Como interpreta a onda de denúncias recentes de assédio sexual?
O mundo sempre foi muito perigoso para as mulheres. O Absolutismo retirou-lhes privilégios que tinham na Idade Média e o Romantismo deu cabo delas. Eu fui uma vítima do romantismo durante décadas. Sonhar com o homem ideal e projetá-lo nas relações. Dada a recente inversão dos comportamentos padrão do homem que caça e conquista as mulheres, ele confronta-se agora com uma savana infestada de zebras. É esperada uma contracorrente, um retrocesso.

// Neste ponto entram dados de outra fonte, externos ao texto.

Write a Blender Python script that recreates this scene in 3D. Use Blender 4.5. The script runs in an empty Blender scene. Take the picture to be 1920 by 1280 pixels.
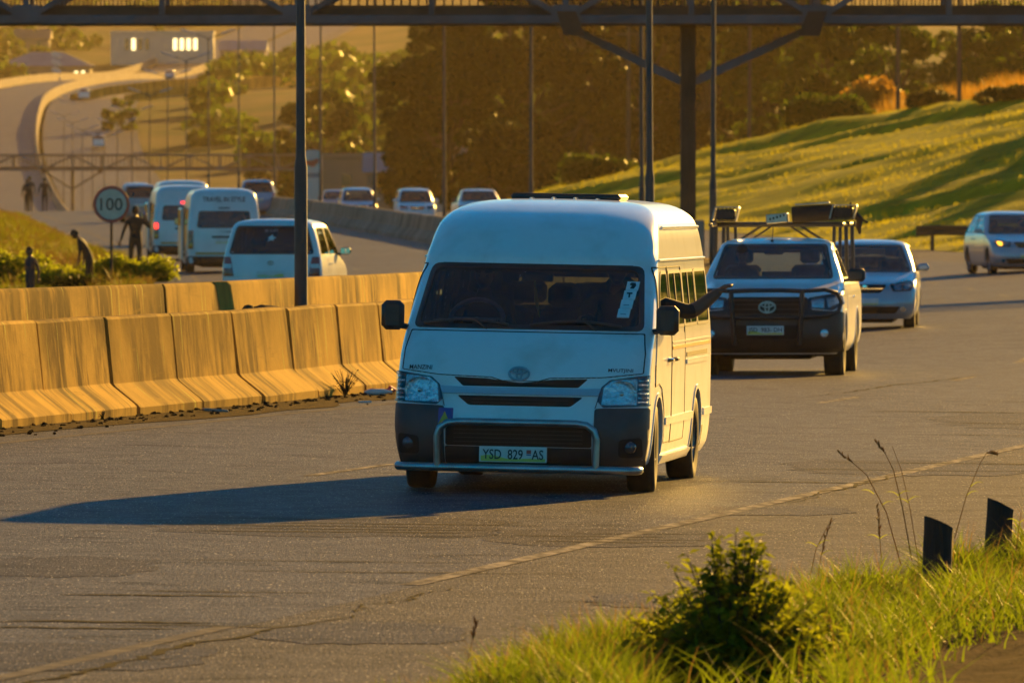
import bpy, bmesh, math, random
import numpy as np
from mathutils import Vector, Matrix, Euler

random.seed(7)
RNG = np.random.default_rng(11)
SC = bpy.context.scene
COL = SC.collection
R = math.radians

# ---------------------------------------------------------------- camera
CAM_H = 2.15
cam_d = bpy.data.cameras.new('camera')
cam_d.sensor_width = 36.0
cam_d.lens = 300.0
cam_d.clip_start = 0.5
cam_d.clip_end = 9000.0
cam_d.dof.use_dof = True
cam_d.dof.focus_distance = 64.0
cam_d.dof.aperture_fstop = 9.5
cam = bpy.data.objects.new('camera', cam_d)
COL.objects.link(cam)
cam.location = (0, 0, CAM_H)
cam.rotation_euler = (math.pi / 2 - 259.0 / 16000.0, 0, 0)
SC.camera = cam

# ---------------------------------------------------------------- light
SUN_EL, SUN_AZ = R(13.5), R(20.5)          # azimuth measured from +Y towards +X
world = bpy.data.worlds.new('World')
SC.world = world
world.use_nodes = True
wn = world.node_tree
wn.nodes.clear()
sky = wn.nodes.new('ShaderNodeTexSky')
sky.sky_type = 'NISHITA'
sky.sun_disc = False
sky.sun_elevation = SUN_EL
sky.sun_rotation = SUN_AZ
sky.altitude = 600
sky.air_density = 1.0
sky.dust_density = 0.6
sky.ozone_density = 4.0
bg = wn.nodes.new('ShaderNodeBackground')
bg.inputs['Strength'].default_value = 0.040
wo = wn.nodes.new('ShaderNodeOutputWorld')
grade = wn.nodes.new('ShaderNodeHueSaturation')      # the photograph's vivid grade on the whole sky
grade.inputs['Hue'].default_value = .484
grade.inputs['Saturation'].default_value = 3.0
grade.inputs['Value'].default_value = 1.0
wn.links.new(sky.outputs[0], grade.inputs['Color']); wn.links.new(grade.outputs[0], bg.inputs[0])
wn.links.new(bg.outputs[0], wo.inputs[0])

sun_d = bpy.data.lights.new('sun', 'SUN')
sun_d.energy = 5.0
sun_d.angle = R(0.55)
sun_d.color = (1.0, 0.55, 0.10)
sun = bpy.data.objects.new('sun', sun_d)
COL.objects.link(sun)
to_sun = Vector((math.sin(SUN_AZ) * math.cos(SUN_EL), math.cos(SUN_AZ) * math.cos(SUN_EL), math.sin(SUN_EL)))
sun.rotation_euler = to_sun.to_track_quat('Z', 'Y').to_euler()
sun.location = (40, 120, 60)

SC.view_settings.view_transform = 'Standard'
SC.view_settings.look = 'None'
SC.view_settings.gamma = 1.0
SC.view_settings.use_curve_mapping = False
SC.view_settings.exposure = 1.55
SC.render.engine = 'CYCLES'
SC.cycles.use_denoising = True
SC.cycles.max_bounces = 8
SC.cycles.transparent_max_bounces = 16
SC.cycles.volume_bounces = 0
SC.cycles.sample_clamp_indirect = 6.0
SC.cycles.caustics_reflective = False
SC.cycles.caustics_refractive = False
HAZE = .000045
# ================================================================ helpers
def pchip(xs, ys):
    x = np.asarray(xs, float); y = np.asarray(ys, float)
    h = np.diff(x); d = np.diff(y) / h
    m = np.zeros_like(y)
    for i in range(1, len(x) - 1):
        if d[i - 1] * d[i] > 0:
            w1 = 2 * h[i] + h[i - 1]; w2 = h[i] + 2 * h[i - 1]
            m[i] = (w1 + w2) / (w1 / d[i - 1] + w2 / d[i])
    m[0] = d[0]; m[-1] = d[-1]
    def f(q):
        q = np.asarray(q, float)
        i = np.clip(np.searchsorted(x, q) - 1, 0, len(x) - 2)
        u = (q - x[i]) / h[i]
        uc = np.clip(u, 0, 1)
        a = (1 + 2 * uc) * (1 - uc) ** 2 * y[i] + uc * (1 - uc) ** 2 * h[i] * m[i]
        b = uc ** 2 * (3 - 2 * uc) * y[i + 1] + uc ** 2 * (uc - 1) * h[i] * m[i + 1]
        ex = np.where(u < 0, u * h[i] * m[0], np.where(u > 1, (u - 1) * h[i] * m[-1], 0))
        return a + b + ex
    return f

def smooth(a, b, x):
    u = np.clip((np.asarray(x, float) - a) / (b - a), 0, 1)
    return u * u * (3 - 2 * u)

def vnoise(x, y, seed=0):
    """cheap value noise, vectorised"""
    x = np.asarray(x, float); y = np.asarray(y, float)
    xi = np.floor(x); yi = np.floor(y); fx = x - xi; fy = y - yi
    fx = fx * fx * (3 - 2 * fx); fy = fy * fy * (3 - 2 * fy)
    def h(a, b):
        s = np.sin(a * 127.1 + b * 311.7 + seed * 74.7) * 43758.5453
        return s - np.floor(s)
    return (h(xi, yi) * (1 - fx) + h(xi + 1, yi) * fx) * (1 - fy) + (h(xi, yi + 1) * (1 - fx) + h(xi + 1, yi + 1) * fx) * fy

def link(o, parent=None):
    COL.objects.link(o)
    if parent is not None:
        o.parent = parent
    return o

def tag(o, label=None, cat=None, group=None, kind=None):
    if label: o['label'] = label
    if cat: o['category'] = cat
    if group: o['group'] = group
    if kind: o['kind'] = kind
    return o

def empty(name, loc=(0, 0, 0), rot=(0, 0, 0), parent=None):
    o = bpy.data.objects.new(name, None)
    o.empty_display_size = 0.2
    o.location = loc; o.rotation_euler = rot
    return link(o, parent)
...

O tempo é um bálsamo que tudo cura?
O tempo é uma ratoeira, é o maior ladrão e não cura nada. Não cura porque se o que foi vivido se esconde, se guarda à chave numa gaveta do computador, nunca chega a ser processado ou resolvido. Os homens são exímios nisso, em sublimar.
As pessoas cruzam-se na vida com uma função específica e depois cada uma vai à sua vida?
Uma grande paixão não se escolhe, é muito difícil de processar e a probabilidade de encontrar a pessoa certa, no momento certo, e construir uma relação a dois é muito difícil. É uma questão de sorte.
E é uma pessoa de sorte?
(risos) Acho que sou feliz com a sorte que tenho.